→ What is needed: Review the listing and copy each line that holds the word "script".

→ Raw records:
====

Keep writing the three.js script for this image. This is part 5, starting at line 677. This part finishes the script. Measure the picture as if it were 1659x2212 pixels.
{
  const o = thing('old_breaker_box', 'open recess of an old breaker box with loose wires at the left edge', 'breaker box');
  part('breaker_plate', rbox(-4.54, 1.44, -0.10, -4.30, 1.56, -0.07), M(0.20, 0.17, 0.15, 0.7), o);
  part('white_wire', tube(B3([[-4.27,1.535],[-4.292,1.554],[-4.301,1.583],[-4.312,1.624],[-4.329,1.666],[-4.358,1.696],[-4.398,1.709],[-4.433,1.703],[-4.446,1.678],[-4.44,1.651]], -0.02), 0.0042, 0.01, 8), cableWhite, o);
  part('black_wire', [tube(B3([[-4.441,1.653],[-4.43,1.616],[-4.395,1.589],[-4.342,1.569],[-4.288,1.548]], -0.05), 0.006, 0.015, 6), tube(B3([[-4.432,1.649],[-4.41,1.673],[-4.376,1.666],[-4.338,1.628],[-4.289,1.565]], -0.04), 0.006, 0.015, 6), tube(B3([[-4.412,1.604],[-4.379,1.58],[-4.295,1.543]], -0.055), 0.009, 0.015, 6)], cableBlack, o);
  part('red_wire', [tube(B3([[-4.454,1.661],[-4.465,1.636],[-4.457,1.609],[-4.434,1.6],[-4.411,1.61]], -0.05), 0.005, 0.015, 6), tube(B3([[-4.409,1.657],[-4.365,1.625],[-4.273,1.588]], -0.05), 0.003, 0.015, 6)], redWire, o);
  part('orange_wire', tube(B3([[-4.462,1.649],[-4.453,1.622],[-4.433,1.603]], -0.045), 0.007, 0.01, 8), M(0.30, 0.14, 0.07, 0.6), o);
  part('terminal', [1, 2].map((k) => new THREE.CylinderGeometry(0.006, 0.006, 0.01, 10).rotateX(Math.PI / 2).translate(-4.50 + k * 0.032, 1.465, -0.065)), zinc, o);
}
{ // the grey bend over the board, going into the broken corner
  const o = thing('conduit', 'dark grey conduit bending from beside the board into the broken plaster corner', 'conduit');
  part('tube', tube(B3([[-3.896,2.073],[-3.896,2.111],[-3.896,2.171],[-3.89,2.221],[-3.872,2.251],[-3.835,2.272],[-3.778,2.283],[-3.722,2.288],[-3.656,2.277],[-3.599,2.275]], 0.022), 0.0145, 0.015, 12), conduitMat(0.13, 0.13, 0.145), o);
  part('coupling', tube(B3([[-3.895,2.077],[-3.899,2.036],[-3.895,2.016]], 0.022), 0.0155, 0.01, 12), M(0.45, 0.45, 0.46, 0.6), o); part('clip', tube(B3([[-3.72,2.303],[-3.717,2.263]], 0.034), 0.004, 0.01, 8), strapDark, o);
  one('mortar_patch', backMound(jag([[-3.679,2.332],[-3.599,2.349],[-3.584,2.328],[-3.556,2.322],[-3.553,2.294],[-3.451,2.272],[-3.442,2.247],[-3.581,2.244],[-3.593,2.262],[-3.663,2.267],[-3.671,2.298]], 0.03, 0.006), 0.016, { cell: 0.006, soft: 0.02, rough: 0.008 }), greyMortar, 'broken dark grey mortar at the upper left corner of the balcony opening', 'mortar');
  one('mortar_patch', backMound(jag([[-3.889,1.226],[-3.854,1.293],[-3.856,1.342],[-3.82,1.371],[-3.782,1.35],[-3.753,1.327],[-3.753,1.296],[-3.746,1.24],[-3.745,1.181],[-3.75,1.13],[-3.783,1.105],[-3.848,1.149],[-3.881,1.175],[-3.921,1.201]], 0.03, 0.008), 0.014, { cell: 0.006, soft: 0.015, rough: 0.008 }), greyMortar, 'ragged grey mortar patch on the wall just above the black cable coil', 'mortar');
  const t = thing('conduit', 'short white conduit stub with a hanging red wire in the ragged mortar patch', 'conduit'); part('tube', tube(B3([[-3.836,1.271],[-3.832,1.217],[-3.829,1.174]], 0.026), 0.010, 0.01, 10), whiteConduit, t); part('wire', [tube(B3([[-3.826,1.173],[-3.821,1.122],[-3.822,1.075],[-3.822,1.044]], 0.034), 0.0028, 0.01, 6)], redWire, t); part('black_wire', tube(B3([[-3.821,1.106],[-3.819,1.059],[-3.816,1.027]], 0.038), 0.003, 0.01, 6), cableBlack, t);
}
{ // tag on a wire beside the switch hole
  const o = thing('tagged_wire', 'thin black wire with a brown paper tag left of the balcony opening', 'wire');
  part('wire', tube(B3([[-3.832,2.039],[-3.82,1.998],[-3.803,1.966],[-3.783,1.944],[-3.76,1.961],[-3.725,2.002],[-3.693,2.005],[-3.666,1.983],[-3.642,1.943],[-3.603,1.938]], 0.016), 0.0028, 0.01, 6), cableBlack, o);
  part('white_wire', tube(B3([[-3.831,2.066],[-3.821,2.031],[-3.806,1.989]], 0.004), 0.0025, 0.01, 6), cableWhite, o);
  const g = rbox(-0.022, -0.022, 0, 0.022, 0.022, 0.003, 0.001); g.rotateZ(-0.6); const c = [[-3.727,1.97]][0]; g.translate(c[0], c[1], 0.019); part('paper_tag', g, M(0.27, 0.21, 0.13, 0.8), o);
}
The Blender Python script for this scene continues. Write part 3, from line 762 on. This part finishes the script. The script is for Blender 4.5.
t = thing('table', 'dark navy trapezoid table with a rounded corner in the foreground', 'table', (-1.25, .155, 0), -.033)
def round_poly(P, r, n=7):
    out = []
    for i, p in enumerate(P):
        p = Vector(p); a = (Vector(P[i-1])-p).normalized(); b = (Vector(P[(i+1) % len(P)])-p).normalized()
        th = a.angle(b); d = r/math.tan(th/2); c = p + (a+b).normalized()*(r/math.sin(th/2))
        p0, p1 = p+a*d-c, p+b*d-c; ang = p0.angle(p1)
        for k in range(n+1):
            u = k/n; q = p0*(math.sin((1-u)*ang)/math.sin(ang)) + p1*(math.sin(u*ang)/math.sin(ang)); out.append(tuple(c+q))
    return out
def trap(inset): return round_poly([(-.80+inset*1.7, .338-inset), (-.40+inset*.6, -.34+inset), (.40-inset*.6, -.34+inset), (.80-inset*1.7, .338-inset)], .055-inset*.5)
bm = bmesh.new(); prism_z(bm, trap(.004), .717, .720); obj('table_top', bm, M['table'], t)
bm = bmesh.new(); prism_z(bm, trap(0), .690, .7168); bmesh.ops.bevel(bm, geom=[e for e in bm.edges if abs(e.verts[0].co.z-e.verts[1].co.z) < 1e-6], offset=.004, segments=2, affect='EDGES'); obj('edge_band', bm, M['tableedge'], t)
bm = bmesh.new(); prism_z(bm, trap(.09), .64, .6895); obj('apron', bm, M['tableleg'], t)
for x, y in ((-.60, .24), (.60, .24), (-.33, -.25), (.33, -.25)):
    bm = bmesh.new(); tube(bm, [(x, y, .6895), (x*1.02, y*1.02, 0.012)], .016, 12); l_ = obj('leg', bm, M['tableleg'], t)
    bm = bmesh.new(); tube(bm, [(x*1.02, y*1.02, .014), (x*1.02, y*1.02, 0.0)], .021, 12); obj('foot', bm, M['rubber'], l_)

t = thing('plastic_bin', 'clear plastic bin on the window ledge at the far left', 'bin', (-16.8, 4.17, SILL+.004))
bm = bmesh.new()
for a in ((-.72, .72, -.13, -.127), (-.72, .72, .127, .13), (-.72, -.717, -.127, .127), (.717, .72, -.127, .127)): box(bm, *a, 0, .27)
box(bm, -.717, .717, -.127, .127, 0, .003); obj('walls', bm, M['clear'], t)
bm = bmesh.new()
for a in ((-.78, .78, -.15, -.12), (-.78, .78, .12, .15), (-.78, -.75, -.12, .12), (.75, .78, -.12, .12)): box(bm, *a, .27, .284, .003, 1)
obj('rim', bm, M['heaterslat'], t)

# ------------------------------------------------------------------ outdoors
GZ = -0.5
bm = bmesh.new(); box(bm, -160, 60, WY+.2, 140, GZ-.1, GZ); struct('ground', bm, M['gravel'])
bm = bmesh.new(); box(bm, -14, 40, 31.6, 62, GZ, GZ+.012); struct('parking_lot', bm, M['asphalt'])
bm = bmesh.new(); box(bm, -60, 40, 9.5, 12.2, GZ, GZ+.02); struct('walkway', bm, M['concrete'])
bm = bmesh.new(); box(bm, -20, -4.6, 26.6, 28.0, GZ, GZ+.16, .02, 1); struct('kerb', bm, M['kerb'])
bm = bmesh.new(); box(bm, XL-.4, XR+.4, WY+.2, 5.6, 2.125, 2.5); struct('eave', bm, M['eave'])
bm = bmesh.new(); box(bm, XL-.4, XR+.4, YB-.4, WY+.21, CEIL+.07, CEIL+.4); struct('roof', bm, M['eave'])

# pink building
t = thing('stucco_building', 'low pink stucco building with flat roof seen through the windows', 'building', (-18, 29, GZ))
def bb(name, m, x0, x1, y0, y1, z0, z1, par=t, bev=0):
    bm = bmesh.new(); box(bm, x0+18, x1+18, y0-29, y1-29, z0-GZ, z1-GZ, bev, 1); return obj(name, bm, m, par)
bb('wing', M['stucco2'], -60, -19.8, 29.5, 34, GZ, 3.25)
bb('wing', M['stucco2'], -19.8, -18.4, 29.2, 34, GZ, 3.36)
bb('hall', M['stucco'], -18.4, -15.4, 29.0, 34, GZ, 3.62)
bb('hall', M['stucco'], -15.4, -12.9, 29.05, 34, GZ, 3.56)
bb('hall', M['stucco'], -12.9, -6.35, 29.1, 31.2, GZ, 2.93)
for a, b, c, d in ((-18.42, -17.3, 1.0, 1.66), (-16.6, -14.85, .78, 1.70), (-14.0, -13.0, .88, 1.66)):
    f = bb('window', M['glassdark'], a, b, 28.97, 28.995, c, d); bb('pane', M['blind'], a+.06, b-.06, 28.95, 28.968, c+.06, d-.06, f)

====

→ Solution below:
Keep writing the three.js script for this image. This is part 5, starting at line 677. This part finishes the script. Measure the picture as if it were 1659x2212 pixels.
The Blender Python script for this scene continues. Write part 3, from line 762 on. This part finishes the script. The script is for Blender 4.5.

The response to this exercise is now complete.